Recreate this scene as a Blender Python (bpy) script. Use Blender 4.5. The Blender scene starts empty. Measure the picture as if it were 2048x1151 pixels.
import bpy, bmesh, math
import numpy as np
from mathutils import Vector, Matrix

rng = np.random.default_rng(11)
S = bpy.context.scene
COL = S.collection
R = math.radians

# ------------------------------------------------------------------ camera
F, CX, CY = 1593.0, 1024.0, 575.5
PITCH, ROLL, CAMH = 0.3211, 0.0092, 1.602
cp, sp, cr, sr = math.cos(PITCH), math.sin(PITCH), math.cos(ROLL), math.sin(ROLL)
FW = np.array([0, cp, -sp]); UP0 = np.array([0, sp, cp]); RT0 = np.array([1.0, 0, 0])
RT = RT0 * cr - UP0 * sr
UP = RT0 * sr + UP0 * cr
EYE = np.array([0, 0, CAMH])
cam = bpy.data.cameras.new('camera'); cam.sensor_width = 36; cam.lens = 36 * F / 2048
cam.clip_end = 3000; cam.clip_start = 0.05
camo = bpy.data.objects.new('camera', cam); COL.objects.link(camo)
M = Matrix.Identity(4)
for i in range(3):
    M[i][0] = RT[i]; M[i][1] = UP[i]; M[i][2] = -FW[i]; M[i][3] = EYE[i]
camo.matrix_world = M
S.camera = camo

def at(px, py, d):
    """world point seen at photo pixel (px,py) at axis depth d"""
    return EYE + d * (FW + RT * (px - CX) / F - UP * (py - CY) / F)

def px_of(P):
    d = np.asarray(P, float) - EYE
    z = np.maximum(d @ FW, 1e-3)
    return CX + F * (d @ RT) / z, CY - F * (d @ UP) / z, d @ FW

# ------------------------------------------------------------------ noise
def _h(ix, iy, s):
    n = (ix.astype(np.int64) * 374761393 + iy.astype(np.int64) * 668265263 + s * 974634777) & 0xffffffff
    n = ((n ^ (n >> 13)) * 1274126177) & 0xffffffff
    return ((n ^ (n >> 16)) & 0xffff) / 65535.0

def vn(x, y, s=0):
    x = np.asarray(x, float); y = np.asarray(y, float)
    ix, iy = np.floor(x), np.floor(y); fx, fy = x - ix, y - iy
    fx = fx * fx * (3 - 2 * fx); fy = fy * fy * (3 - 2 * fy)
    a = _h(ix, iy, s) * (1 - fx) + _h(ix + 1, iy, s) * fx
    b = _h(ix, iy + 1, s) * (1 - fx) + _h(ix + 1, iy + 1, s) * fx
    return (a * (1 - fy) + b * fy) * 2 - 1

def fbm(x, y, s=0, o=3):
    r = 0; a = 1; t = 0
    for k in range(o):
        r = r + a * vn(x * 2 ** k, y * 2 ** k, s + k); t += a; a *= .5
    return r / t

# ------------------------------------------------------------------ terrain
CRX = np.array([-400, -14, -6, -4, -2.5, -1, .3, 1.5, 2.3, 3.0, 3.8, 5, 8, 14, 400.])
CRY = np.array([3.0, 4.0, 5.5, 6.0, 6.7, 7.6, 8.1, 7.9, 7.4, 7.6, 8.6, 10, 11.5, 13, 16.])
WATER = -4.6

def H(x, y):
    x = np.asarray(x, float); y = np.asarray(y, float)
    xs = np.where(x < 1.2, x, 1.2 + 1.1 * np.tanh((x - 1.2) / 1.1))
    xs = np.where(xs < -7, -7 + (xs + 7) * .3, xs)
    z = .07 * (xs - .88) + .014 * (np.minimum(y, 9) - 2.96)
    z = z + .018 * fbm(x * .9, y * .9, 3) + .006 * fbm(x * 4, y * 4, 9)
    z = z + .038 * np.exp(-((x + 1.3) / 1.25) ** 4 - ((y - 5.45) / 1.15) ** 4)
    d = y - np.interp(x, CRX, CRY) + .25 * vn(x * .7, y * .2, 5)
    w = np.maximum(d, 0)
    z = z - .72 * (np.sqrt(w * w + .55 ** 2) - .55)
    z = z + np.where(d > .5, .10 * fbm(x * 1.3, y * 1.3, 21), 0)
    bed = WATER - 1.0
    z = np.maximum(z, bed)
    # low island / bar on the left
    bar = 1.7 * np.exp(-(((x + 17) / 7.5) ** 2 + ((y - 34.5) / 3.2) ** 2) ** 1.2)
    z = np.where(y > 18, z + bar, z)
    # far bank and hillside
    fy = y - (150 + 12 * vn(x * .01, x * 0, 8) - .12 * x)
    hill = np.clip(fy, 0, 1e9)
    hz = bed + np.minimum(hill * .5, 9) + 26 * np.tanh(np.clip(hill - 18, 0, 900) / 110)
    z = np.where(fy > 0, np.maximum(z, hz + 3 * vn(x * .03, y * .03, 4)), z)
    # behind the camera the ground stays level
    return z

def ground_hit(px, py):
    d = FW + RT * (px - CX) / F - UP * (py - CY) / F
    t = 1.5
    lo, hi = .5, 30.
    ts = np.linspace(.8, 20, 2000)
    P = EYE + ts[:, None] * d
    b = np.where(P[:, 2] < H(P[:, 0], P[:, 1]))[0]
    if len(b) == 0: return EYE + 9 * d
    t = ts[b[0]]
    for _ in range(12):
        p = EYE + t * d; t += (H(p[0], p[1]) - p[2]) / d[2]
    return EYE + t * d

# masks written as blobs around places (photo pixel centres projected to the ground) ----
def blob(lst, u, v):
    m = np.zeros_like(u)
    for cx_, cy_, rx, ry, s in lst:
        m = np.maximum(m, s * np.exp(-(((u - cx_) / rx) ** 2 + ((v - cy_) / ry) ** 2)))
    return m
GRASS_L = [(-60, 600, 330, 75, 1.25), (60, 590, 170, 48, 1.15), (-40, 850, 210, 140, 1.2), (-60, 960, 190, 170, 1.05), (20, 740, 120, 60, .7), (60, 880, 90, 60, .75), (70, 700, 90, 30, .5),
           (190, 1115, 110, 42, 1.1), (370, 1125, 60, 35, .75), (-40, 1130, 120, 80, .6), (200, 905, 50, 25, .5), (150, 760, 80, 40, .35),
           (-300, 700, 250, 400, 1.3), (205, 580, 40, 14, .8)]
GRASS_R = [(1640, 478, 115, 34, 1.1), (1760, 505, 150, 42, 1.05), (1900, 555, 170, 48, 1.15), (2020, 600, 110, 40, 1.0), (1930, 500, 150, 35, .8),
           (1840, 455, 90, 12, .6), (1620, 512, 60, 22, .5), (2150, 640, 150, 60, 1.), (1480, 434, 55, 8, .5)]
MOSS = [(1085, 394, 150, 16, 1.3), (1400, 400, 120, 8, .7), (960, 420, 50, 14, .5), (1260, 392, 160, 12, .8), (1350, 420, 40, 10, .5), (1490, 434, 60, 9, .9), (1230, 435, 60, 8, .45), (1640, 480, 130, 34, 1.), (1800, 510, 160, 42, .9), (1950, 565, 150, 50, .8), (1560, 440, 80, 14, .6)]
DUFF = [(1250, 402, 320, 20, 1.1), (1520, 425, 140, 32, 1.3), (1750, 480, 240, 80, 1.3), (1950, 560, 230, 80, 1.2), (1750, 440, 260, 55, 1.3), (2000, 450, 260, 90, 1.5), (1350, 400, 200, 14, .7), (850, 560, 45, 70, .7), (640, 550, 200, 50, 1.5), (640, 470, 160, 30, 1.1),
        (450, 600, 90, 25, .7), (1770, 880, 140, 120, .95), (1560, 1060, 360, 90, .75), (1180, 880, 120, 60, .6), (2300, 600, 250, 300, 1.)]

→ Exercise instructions
Your task is to gather every line with the word "scene" and copy it.

→ Exercise response
Recreate this scene as a Blender Python (bpy) script. Use Blender 4.5. The Blender scene starts empty. Measure the picture as if it were 2048x1151 pixels.
S = bpy.context.scene